Adams says city and state need to work together to redefine ‘sensitive locations’ following SCOTUS gun ruling

Mayor Eric Adams and NYPD Commissioner Keechant Sewell speak on impact of SCOTUS open carry ruling in City Hall Rotunda. Thursday, June 23, 2022.
Photo by Dean Moses via amNY

Following last week’s U.S. Supreme Court decision striking down New York’s strict open-carry law, Mayor Eric Adams Monday said the city and state have to work together to come up with new definitions for “sensitive locations” where carrying guns would be restricted, while noting that the ruling will likely make the city less safe.

New York City needs to work in concert with Albany and other municipalities around the state when defining sensitive locations, Adams said, because not doing so could leave them open to more litigation from those seeking less restrictions on carrying firearms. 

“We have to do this as a partnership because if we do it incorrectly, we’re going to open ourselves up for another ruling, we’ll open ourselves up for a pause on what we’re doing,” Adams told reporters. “So we want to coordinate with the cities, coordinate with our city councils, our local lawmaking bodies and have the governor lead the charge on what the new definition of sensitive locations should be. Because we have to get it right. If we get it wrong and try to go outside our scope, we could put ourselves in a bad place.”

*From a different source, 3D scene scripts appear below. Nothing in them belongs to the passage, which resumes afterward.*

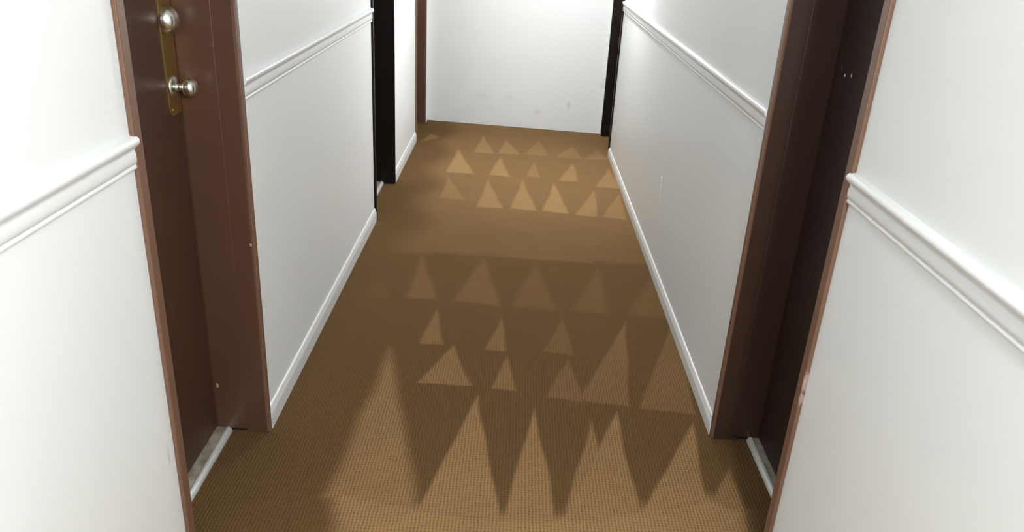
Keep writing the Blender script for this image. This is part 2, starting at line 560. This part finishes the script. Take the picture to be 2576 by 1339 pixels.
# ------------------------------------------------------------------ carpet (real relief, brushed pile stored per vertex)
# brushed triangles: apex, base corner, base corner (x, y) and strength
TRI=[
(-0.236,6.067,-0.278,5.503,-0.126,5.491,0.80),
(-0.057,5.956,-0.104,5.507,0.056,5.507,0.75),
(0.207,5.989,0.078,5.523,0.266,5.508,0.60),
(0.457,5.850,0.297,5.482,0.507,5.482,0.60),
(0.631,5.771,0.501,5.471,0.716,5.493,0.55),
(-0.632,5.990,-0.688,5.697,-0.551,5.883,0.40),
(-0.391,5.578,-0.431,4.977,-0.233,4.969,1.00),
(-0.085,5.436,-0.150,4.967,-0.001,4.950,0.90),
(0.154,5.411,0.092,4.976,0.201,4.961,0.60),
(0.431,5.385,0.298,4.917,0.443,4.926,0.80),
(0.673,5.292,0.534,4.832,0.711,4.822,0.80),
(-0.407,4.936,-0.418,4.452,-0.258,4.420,0.60),
(-0.147,4.914,-0.194,4.323,-0.033,4.314,0.80),
(0.077,4.920,-0.001,4.327,0.163,4.305,0.85),
(0.282,4.906,0.186,4.315,0.345,4.279,0.95),
(0.539,4.800,0.369,4.270,0.512,4.259,0.80),
(0.686,4.760,0.526,4.261,0.676,4.225,0.70),
(-0.435,4.390,-0.419,4.021,-0.262,4.033,0.35),
(-0.157,4.280,-0.154,3.910,-0.069,3.905,0.40),
(-0.418,4.117,-0.417,3.595,-0.261,3.601,0.35),
(-0.163,4.224,-0.245,3.593,-0.068,3.592,0.40),
(0.044,4.191,-0.068,3.592,0.132,3.590,0.45),
(0.236,4.221,0.118,3.588,0.309,3.584,0.55),
(0.427,4.219,0.285,3.580,0.426,3.580,0.50),
(0.653,4.031,0.491,3.589,0.698,3.587,0.45),
(-0.413,3.560,-0.425,3.081,-0.291,3.081,0.60),
(-0.116,3.561,-0.221,3.070,-0.010,3.045,0.55),
(0.137,3.521,0.034,3.046,0.228,3.031,0.35),
(0.447,3.528,0.290,3.038,0.446,3.023,0.40),
(0.697,3.452,0.529,3.032,0.716,3.009,0.35),
(-0.563,3.265,-0.607,3.070,-0.486,3.065,0.20),
(-0.286,2.981,-0.318,2.681,-0.226,2.684,0.75),
(-0.008,2.940,-0.062,2.664,0.017,2.654,0.75),
(0.253,2.963,0.158,2.669,0.279,2.648,0.40),
(0.514,2.953,0.276,2.343,0.449,2.312,0.60),
(0.708,2.961,0.483,2.306,0.677,2.290,0.55),
(-0.191,2.676,-0.292,2.397,-0.099,2.392,0.95),
(0.021,2.612,-0.031,2.383,0.062,2.381,0.90),
(0.255,2.615,0.158,2.345,0.295,2.328,0.55),
(-0.421,2.632,-0.471,1.775,-0.213,1.737,0.90),
(-0.073,2.333,-0.212,1.737,0.018,1.714,1.00),
(0.122,2.272,0.025,1.714,0.176,1.722,0.95),
(0.400,2.274,0.189,1.723,0.414,1.759,0.95),
(0.311,2.214,0.200,1.760,0.327,1.926,0.80),
(0.652,2.231,0.409,1.759,0.616,1.838,1.00),
(0.721,2.000,0.604,1.790,0.720,1.782,0.70),
]
NEAR = [(-0.464, 1.819), (-0.216, 1.763), (-0.099, 1.747), (0.017, 1.738), (0.099, 1.744), (0.178, 1.744), (0.287, 1.755), (0.417, 1.802), (0.521, 1.827), (0.619, 1.868), (0.722, 1.808), (0.643, 1.488), (-0.352, 1.424)]


def smooth01(x):
    x = np.clip(x, 0, 1)
    return x * x * (3 - 2 * x)


def poly_mask(x, y, pts, soft):
    """soft mask of a convex or mildly concave polygon by its winding and edge distance"""
    inside = np.zeros(x.shape, bool)
    dist = np.full(x.shape, 9.0)
    n = len(pts)
    for i in range(n):
        x1, y1 = pts[i]
        x2, y2 = pts[(i + 1) % n]
        c = ((y1 > y) != (y2 > y)) & (x < (x2 - x1) * (y - y1) / (y2 - y1 + 1e-12) + x1)
        inside ^= c
        dx, dy = x2 - x1, y2 - y1
        t = np.clip(((x - x1) * dx + (y - y1) * dy) / (dx * dx + dy * dy + 1e-12), 0, 1)
        dist = np.minimum(dist, np.hypot(x - x1 - t * dx, y - y1 - t * dy))
    sd = np.where(inside, dist, -dist)
    return smooth01(0.5 + sd / soft)


def pile_field(x, y):
    p = (0.24 * smooth01((y - 3.57 + 0.02 * np.sin(x * 8)) / 0.05) + 0.16 * smooth01((y - 3.8) / 0.7)) * smooth01((x + 0.60 + 0.05 * np.sin(y * 9)) / 0.22)
    wob = 0.0025 * np.sin(x * 31 + y * 13) + 0.002 * np.sin(y * 17 - x * 19)
    for t in TRI:
        pts = [(t[0], t[1]), (t[2], t[3]), (t[4], t[5])]
        lo = min(q[0] for q in pts) - 0.05, min(q[1] for q in pts) - 0.05
        hi = max(q[0] for q in pts) + 0.05, max(q[1] for q in pts) + 0.05
        m = (x > lo[0]) & (x < hi[0]) & (y > lo[1]) & (y < hi[1])
        if not m.any():
            continue
        k_ = poly_mask(x[m] + wob[m], y[m] + wob[m], pts, 0.06 if (t[0] < -0.4 and t[1] < 2.7) else 0.016 if pts[1][1] < 2.9 else 0.034)
        p[m] = np.maximum(p[m], k_ * (t[6] * 0.85 + (0.15 if pts[1][1] > 4.1 else 0)) * (0.55 if 2.9 < pts[1][1] < 4.1 else 0.75 if 2.2 < pts[1][1] < 2.9 else 1.0))
    m = y < 2.1
    p[m] = np.maximum(p[m], 0.95 * poly_mask(x[m], y[m], NEAR, 0.08))
    return p


PX, PY = 0.0100, 0.0112        # loop spacing across and along the corridor


def grid(xs, ys, relief):
    """flat far carpet (0), looped pile with dark flecks between the loops (1), ribs only (2)"""
    gx, gy = np.meshgrid(xs, ys)
    z = np.full(gx.shape, -0.0012)
    fleck = np.full(gx.shape, 0.12)
    if relief:
        jit = 0.0006 * np.sin(gy * 90 + 3 * np.sin(gx * 40))
        cx_ = 0.5 + 0.5 * np.cos(2 * math.pi * (gx + jit) / PX)
        cy_ = 0.5 + 0.5 * np.cos(2 * math.pi * (gy + 0.0006 * np.sin(gx * 130)) / PY)
        if relief == 1:
            ci, cj = np.round((gx + jit) / PX), np.round(gy / PY)
            rnd = np.modf(np.abs(np.sin(ci * 12.9898 + cj * 78.233) * 43758.5453))[0]
            pit = cx_ ** 1.7 * (0.30 + 0.70 * cy_ ** 1.8 * (0.45 + 0.75 * rnd))
        else:
            pit = cx_ ** 1.7 * 0.50
        fade = 1 - smooth01((gy - 2.25) / 1.1)
        z = -0.0022 * pit * fade - 0.0012 * (1 - fade)
        fleck = pit * fade + 0.12 * (1 - fade)
    return gx, gy, z, fleck


XA, XB = -0.90, 0.88
zones = [(np.arange(XA - 0.1, XB + 0.1, 0.04), np.linspace(Y0, 1.56, 60), 0),
         (np.arange(XA, XB, PX / 6), np.arange(1.56, 2.70, PY / 6), 1),
         (np.arange(XA, XB, PX / 4), np.arange(2.70, 3.40, 0.006), 2),
         (np.arange(XA, XB, 0.007), np.arange(3.40, 6.75, 0.007), 0)]
V, F, PILE, FLECK = [], [], [], []
off = 0
for i, (xs, ys, rel) in enumerate(zones):
    if i in (1, 2):
        ys = np.append(ys, (1, 2.70, 3.40)[i])
    gx, gy, gz, gf = grid(xs, ys, rel)
    pf = pile_field(gx.ravel(), gy.ravel()) if i else np.full(gx.size, 0.4)
    V.append(np.stack([gx.ravel(), gy.ravel(), gz.ravel()], 1))
    PILE.append(pf)
    FLECK.append(gf.ravel())
    ny, nx = gx.shape
    idx = off + np.arange(nx * ny).reshape(ny, nx)
    F.append(np.stack([idx[:-1, :-1].ravel(), idx[:-1, 1:].ravel(), idx[1:, 1:].ravel(), idx[1:, :-1].ravel()], 1))
    off += nx * ny
V = np.concatenate(V).astype(np.float32)
F = np.concatenate(F).astype(np.int32)
PILE = np.concatenate(PILE).astype(np.float32)
me = bpy.data.meshes.new('floor')
me.vertices.add(len(V))
me.vertices.foreach_set('co', V.ravel())
me.loops.add(F.size)
me.loops.foreach_set('vertex_index', F.ravel())
me.polygons.add(len(F))
me.polygons.foreach_set('loop_start', np.arange(0, F.size, 4, dtype=np.int32))
me.polygons.foreach_set('loop_total', np.full(len(F), 4, dtype=np.int32))
me.polygons.foreach_set('use_smooth', np.ones(len(F), dtype=bool))
me.update(calc_edges=True)
a_ = me.attributes.new('pile', 'FLOAT', 'POINT')
a_.data.foreach_set('value', PILE)
a_ = me.attributes.new('fleck', 'FLOAT', 'POINT')
a_.data.foreach_set('value', np.concatenate(FLECK).astype(np.float32))
me.materials.append(M['carpet'])
fl = bpy.data.objects.new('floor', me)
COL.objects.link(fl)
struct(fl, 'brown loop-pile carpet with triangular vacuum marks covering the corridor floor')
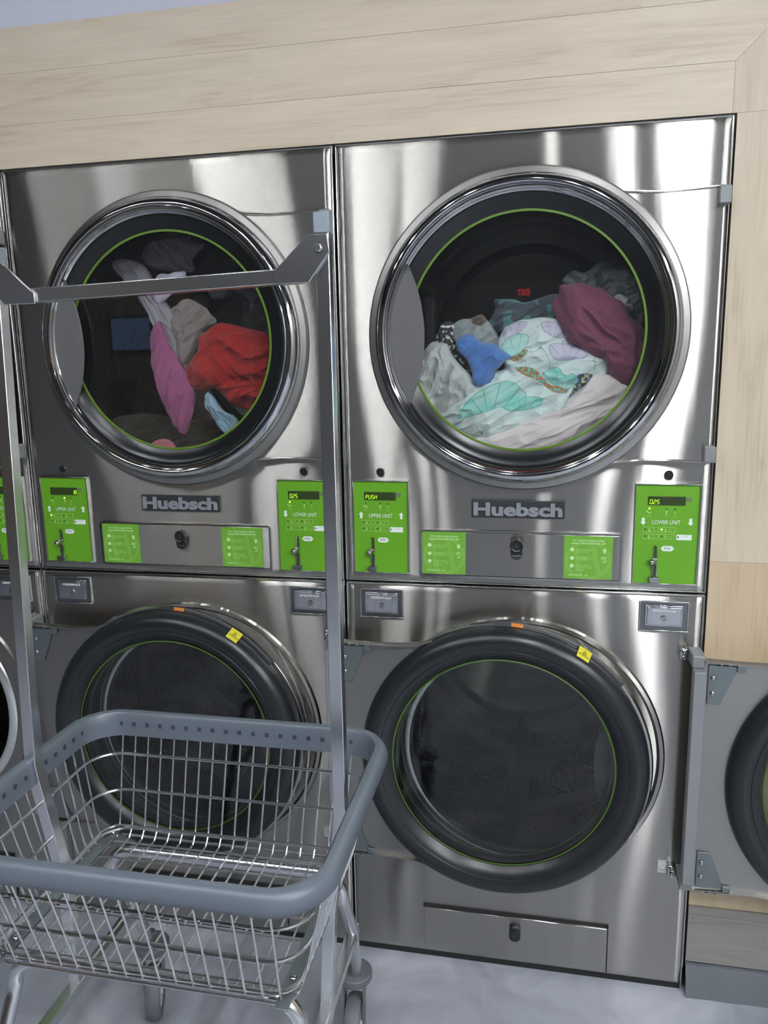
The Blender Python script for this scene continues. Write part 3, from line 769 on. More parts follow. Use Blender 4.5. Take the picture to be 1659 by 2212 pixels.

The mayor made the comments while answering reporters’ questions at an unrelated press conference in the Bronx Monday morning.

Last week’s 6-3 court decision in New York State Rifle and Pistol Association v. Bruen overturned a nearly century-old law that required people to show a particular need for a handgun in order to obtain a license to carry one in public. Minutes after the ruling came down, Governor Kathy Hochul said she was looking at calling a special session of the state legislature to respond to the ruling – Hochul called the session for this Thursday, June 30, last Friday.

Furthermore, the mayor said he couldn’t speak to which places – whether it be the city’s subways or bars and restaurants – will be included under the new definition for sensitive places yet because that’s something his legal team has to determine first.

“We can’t just classify something as a sensitive location, it must fit within the parameters of the ruling,” Adams said. “And so our legal teams are looking at that to come up with the appropriate way to define what a sensitive location is. We can now do governmental buildings and certain things we can do. But trying to do an expanded definition is going to have to fall within the legal team’s understanding of the ruling.”

While the effect of the ruling may not be felt for a while – because it was remanded down to a lower court that’ll likely give New York a grace period to brace for the changes – Adams said it’s going to make the city far less safe.

“I said before that this was keeping me up at night,” Adams said. “When it gets in full stride, a year from now, a year and a half from now, and you start to see a substantial uptick in guns and people carrying guns, it’s gonna be hard.”

Additionally, Adams said, the impending rise in the number of people carrying guns means the NYPD will have to change its strategy for approaching individuals with firearms, which is something he and NYPD Commissioner Keechant Seewell are already working on.

“Now everybody’s carrying, everyone will have the opportunity to carry it,” Adams said. “So, the commissioner and her team, we’re looking at how do we change our policing strategies to this new norm in our city? Let me tell you something, the Supreme Court really made America a very dangerous place, particularly in New York City. I just don’t know what they were thinking about to allow this to happen. One thing for sure, they were not thinking about New York.”